Uma das grandes inovações institucionais em Portugal é que pela primeira vez a sustentabilidade das finanças públicas passou a ser um valor partilhado por todo o espectro político. E isso é um elemento extremamente importante que é próprio de sociedades como a holandesa, a sueca ou a alemã. Ter uma sociedade que está atenta aos desequilíbrios que podem ser fatores de insustentabilidade, de uma lógica de pára-arranca, é extremamente positivo. Se estamos de acordo quanto à dimensão desta sala, e que não devemos deitar os muros abaixo, se organizamos os móveis mais à esquerda ou mais à direita, essa não é a parte importante para um economista e para o Governador do Banco de Portugal. A sociedade portuguesa percebeu que não há a possibilidade de ignorar as restrições que resultam da economia, dos mercados financeiros e que é preciso responder a essas restrições com comportamentos credíveis e com uma afetação dos recursos que garanta o crescimento do produto potencial. A solução para todos os problemas portugueses chama-se crescimento económico. A chave dos nossos problemas está no crescimento de o produto potencial ter vindo a desacelerar. Mais do que isso, termos perdido capacidade de convergência para a média europeia. A média dá-nos uma referência de qual foi o movimento do pelotão e de como nos posicionamos. Perdemos contacto progressivo com o pelotão da frente.

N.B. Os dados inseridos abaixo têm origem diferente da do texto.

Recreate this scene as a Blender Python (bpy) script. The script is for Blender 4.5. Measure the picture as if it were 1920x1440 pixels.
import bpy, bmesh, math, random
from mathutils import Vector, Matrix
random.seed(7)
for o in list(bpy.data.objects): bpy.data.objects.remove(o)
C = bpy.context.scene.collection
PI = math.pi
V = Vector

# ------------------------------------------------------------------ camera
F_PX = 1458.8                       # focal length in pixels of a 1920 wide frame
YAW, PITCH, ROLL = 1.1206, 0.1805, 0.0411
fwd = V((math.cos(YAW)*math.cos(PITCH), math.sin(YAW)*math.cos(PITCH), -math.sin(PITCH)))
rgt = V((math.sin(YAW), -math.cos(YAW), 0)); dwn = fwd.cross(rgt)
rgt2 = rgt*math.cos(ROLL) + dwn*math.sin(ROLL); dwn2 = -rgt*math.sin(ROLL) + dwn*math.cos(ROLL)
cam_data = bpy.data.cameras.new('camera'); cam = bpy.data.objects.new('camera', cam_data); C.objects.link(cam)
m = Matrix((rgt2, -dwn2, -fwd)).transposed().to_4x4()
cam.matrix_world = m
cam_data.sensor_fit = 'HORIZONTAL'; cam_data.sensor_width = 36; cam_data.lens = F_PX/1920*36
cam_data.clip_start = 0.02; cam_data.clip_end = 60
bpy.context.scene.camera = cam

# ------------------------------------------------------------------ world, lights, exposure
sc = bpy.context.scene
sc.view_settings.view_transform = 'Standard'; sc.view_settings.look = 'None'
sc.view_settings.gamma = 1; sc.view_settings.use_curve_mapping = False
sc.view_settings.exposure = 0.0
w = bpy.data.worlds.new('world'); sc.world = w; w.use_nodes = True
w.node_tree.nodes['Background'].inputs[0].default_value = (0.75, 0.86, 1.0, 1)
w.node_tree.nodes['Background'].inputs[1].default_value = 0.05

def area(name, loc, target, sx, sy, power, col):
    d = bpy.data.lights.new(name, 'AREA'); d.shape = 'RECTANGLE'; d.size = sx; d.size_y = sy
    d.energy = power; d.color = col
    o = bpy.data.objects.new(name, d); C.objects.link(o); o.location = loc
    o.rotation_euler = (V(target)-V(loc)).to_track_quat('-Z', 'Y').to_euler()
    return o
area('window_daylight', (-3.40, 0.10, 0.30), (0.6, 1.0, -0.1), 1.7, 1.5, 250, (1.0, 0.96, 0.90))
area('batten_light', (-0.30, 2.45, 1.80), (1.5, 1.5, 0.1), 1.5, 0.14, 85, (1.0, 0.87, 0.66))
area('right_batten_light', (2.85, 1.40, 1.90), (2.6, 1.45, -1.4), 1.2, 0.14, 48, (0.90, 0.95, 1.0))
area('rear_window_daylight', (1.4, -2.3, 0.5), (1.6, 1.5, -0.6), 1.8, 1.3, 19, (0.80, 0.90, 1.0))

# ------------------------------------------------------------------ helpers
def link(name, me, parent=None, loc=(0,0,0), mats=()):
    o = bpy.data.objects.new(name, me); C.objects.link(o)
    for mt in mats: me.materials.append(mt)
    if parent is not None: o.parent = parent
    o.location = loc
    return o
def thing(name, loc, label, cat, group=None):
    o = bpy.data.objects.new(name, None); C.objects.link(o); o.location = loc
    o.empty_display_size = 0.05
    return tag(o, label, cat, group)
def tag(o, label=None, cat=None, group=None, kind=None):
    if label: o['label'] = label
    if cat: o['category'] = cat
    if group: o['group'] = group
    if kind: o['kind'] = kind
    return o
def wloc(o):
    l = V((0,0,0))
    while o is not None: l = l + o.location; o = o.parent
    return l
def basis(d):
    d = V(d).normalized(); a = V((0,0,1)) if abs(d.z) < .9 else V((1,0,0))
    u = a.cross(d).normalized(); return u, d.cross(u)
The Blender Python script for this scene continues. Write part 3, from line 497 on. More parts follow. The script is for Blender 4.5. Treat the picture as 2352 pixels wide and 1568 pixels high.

Houve uma recuperação nos últimos anos, certo?

Certo. Mas também porque há fatores temporários. Nem a perda que se registou em determinado momento era de longo prazo, nem a recuperação é independente da perda que se registou. Há aqui um fenómeno de reequilíbrio. É por isso que nessas matérias não interessa olhar para o valor do ano, mas sim para a média ao longo de um período porque isso é que nos dá a tendência. A flutuação em torno da tendência não elimina a tendência. E a tendência é uma espécie de força de gravidade que nos agarra, ou no sentido ascendente ou descendente.

Não admite que esta recuperação possa ser a inversão de tendência?

Espero muito bem que sim. Mas para isso é preciso que se confirmem três coisas: mais investimento, que está a acontecer, mais capital por trabalhador, melhor nível de educação; e maior intensidade de gestão, que está dependente da organização e dimensão das unidades produtivas.